═════ Data shown ═════

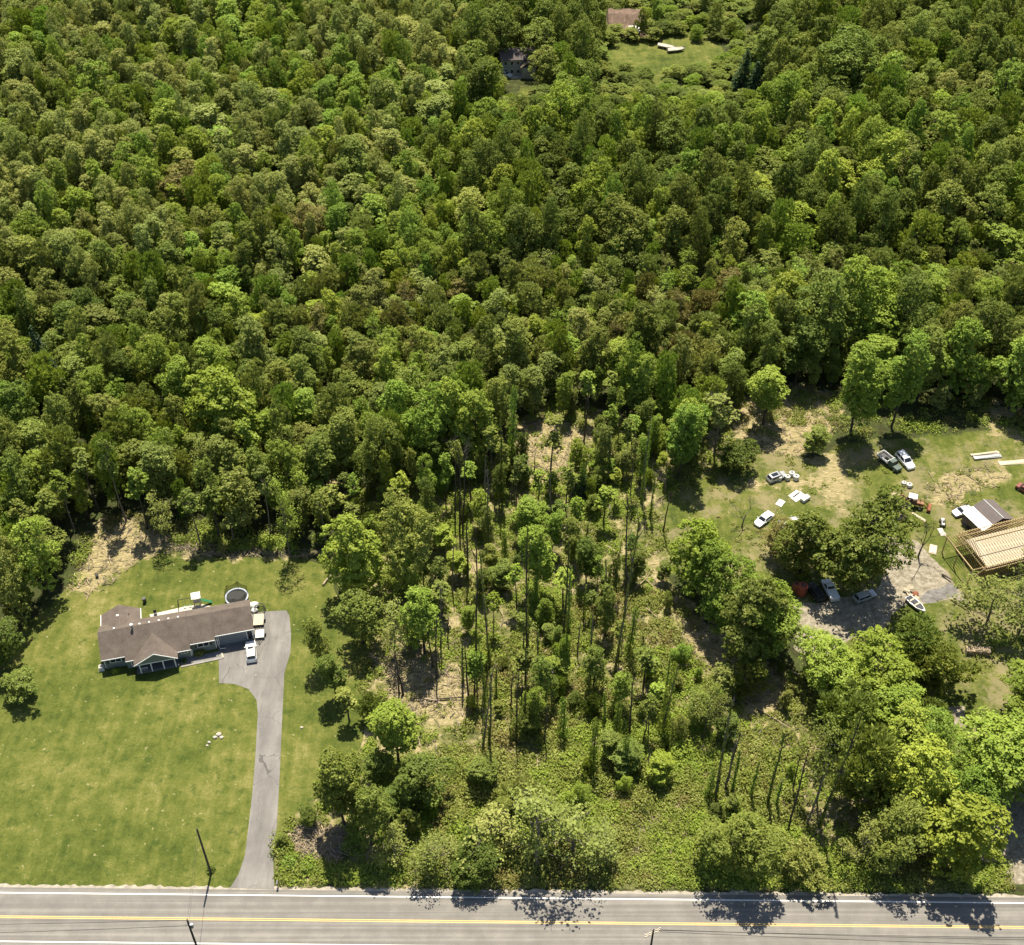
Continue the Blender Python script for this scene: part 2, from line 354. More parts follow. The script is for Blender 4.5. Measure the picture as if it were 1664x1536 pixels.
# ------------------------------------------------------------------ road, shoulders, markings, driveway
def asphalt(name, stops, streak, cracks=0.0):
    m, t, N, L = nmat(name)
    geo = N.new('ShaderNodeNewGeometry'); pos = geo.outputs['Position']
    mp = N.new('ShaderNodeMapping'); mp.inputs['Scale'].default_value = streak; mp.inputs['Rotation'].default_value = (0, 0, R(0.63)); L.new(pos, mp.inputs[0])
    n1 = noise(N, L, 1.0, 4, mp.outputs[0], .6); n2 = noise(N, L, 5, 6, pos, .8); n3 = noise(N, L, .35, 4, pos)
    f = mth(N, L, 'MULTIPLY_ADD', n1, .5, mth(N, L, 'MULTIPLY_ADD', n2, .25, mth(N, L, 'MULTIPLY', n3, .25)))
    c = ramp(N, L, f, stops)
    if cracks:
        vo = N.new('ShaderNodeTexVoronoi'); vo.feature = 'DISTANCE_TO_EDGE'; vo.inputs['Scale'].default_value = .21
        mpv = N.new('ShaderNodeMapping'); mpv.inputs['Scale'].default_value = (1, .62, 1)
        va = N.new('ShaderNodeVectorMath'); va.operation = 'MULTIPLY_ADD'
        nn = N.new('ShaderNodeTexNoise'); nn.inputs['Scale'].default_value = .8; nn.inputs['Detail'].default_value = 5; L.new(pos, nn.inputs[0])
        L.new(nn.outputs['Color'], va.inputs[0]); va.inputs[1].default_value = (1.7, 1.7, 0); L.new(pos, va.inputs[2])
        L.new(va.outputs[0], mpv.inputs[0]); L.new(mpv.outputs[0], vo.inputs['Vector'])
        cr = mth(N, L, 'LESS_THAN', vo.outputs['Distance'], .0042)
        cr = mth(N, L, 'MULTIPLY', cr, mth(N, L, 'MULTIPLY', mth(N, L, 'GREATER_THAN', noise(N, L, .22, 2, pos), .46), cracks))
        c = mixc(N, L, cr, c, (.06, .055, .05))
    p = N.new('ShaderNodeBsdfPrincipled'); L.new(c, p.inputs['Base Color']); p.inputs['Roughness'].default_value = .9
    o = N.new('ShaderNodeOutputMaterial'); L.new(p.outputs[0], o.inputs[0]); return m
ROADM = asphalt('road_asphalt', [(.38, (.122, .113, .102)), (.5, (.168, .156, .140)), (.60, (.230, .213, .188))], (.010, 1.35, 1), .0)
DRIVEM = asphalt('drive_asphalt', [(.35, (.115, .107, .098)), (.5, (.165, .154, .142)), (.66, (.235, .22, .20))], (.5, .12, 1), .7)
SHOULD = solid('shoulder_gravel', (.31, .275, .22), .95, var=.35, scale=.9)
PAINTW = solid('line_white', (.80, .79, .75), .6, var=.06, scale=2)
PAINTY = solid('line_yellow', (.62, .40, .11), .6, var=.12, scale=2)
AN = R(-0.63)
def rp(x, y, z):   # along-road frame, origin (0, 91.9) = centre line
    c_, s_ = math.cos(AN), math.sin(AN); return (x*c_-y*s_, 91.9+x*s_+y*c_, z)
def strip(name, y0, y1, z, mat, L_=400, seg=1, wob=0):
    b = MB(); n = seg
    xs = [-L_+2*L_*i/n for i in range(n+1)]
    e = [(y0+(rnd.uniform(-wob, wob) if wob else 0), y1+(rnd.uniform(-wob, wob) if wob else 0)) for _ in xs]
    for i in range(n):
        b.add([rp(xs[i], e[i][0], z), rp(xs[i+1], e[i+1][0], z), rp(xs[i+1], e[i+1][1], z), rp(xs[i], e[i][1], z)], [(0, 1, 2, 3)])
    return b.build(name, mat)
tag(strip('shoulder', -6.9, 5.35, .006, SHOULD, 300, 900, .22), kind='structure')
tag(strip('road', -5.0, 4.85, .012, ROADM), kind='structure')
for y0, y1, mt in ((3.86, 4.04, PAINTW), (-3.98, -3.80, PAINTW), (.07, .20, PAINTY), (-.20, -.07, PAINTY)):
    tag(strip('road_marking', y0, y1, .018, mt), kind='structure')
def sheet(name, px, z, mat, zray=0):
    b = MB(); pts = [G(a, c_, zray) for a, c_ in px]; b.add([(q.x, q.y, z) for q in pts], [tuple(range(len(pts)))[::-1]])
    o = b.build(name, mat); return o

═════

Do not copy the pictures, but repeat every line exactly.

Written reply.
Continue the Blender Python script for this scene: part 2, from line 354. More parts follow. The script is for Blender 4.5. Measure the picture as if it were 1664x1536 pixels.
# ------------------------------------------------------------------ road, shoulders, markings, driveway
def asphalt(name, stops, streak, cracks=0.0):
    m, t, N, L = nmat(name)
    geo = N.new('ShaderNodeNewGeometry'); pos = geo.outputs['Position']
    mp = N.new('ShaderNodeMapping'); mp.inputs['Scale'].default_value = streak; mp.inputs['Rotation'].default_value = (0, 0, R(0.63)); L.new(pos, mp.inputs[0])
    n1 = noise(N, L, 1.0, 4, mp.outputs[0], .6); n2 = noise(N, L, 5, 6, pos, .8); n3 = noise(N, L, .35, 4, pos)
    f = mth(N, L, 'MULTIPLY_ADD', n1, .5, mth(N, L, 'MULTIPLY_ADD', n2, .25, mth(N, L, 'MULTIPLY', n3, .25)))
    c = ramp(N, L, f, stops)
    if cracks:
        vo = N.new('ShaderNodeTexVoronoi'); vo.feature = 'DISTANCE_TO_EDGE'; vo.inputs['Scale'].default_value = .21
        mpv = N.new('ShaderNodeMapping'); mpv.inputs['Scale'].default_value = (1, .62, 1)
        va = N.new('ShaderNodeVectorMath'); va.operation = 'MULTIPLY_ADD'
        nn = N.new('ShaderNodeTexNoise'); nn.inputs['Scale'].default_value = .8; nn.inputs['Detail'].default_value = 5; L.new(pos, nn.inputs[0])
        L.new(nn.outputs['Color'], va.inputs[0]); va.inputs[1].default_value = (1.7, 1.7, 0); L.new(pos, va.inputs[2])
        L.new(va.outputs[0], mpv.inputs[0]); L.new(mpv.outputs[0], vo.inputs['Vector'])
        cr = mth(N, L, 'LESS_THAN', vo.outputs['Distance'], .0042)
        cr = mth(N, L, 'MULTIPLY', cr, mth(N, L, 'MULTIPLY', mth(N, L, 'GREATER_THAN', noise(N, L, .22, 2, pos), .46), cracks))
        c = mixc(N, L, cr, c, (.06, .055, .05))
    p = N.new('ShaderNodeBsdfPrincipled'); L.new(c, p.inputs['Base Color']); p.inputs['Roughness'].default_value = .9
    o = N.new('ShaderNodeOutputMaterial'); L.new(p.outputs[0], o.inputs[0]); return m
ROADM = asphalt('road_asphalt', [(.38, (.122, .113, .102)), (.5, (.168, .156, .140)), (.60, (.230, .213, .188))], (.010, 1.35, 1), .0)
DRIVEM = asphalt('drive_asphalt', [(.35, (.115, .107, .098)), (.5, (.165, .154, .142)), (.66, (.235, .22, .20))], (.5, .12, 1), .7)
SHOULD = solid('shoulder_gravel', (.31, .275, .22), .95, var=.35, scale=.9)
PAINTW = solid('line_white', (.80, .79, .75), .6, var=.06, scale=2)
PAINTY = solid('line_yellow', (.62, .40, .11), .6, var=.12, scale=2)
AN = R(-0.63)
def rp(x, y, z):   # along-road frame, origin (0, 91.9) = centre line
    c_, s_ = math.cos(AN), math.sin(AN); return (x*c_-y*s_, 91.9+x*s_+y*c_, z)
def strip(name, y0, y1, z, mat, L_=400, seg=1, wob=0):
    b = MB(); n = seg
    xs = [-L_+2*L_*i/n for i in range(n+1)]
    e = [(y0+(rnd.uniform(-wob, wob) if wob else 0), y1+(rnd.uniform(-wob, wob) if wob else 0)) for _ in xs]
    for i in range(n):
        b.add([rp(xs[i], e[i][0], z), rp(xs[i+1], e[i+1][0], z), rp(xs[i+1], e[i+1][1], z), rp(xs[i], e[i][1], z)], [(0, 1, 2, 3)])
    return b.build(name, mat)
tag(strip('shoulder', -6.9, 5.35, .006, SHOULD, 300, 900, .22), kind='structure')
tag(strip('road', -5.0, 4.85, .012, ROADM), kind='structure')
for y0, y1, mt in ((3.86, 4.04, PAINTW), (-3.98, -3.80, PAINTW), (.07, .20, PAINTY), (-.20, -.07, PAINTY)):
    tag(strip('road_marking', y0, y1, .018, mt), kind='structure')
def sheet(name, px, z, mat, zray=0):
    b = MB(); pts = [G(a, c_, zray) for a, c_ in px]; b.add([(q.x, q.y, z) for q in pts], [tuple(range(len(pts)))[::-1]])
    o = b.build(name, mat); return o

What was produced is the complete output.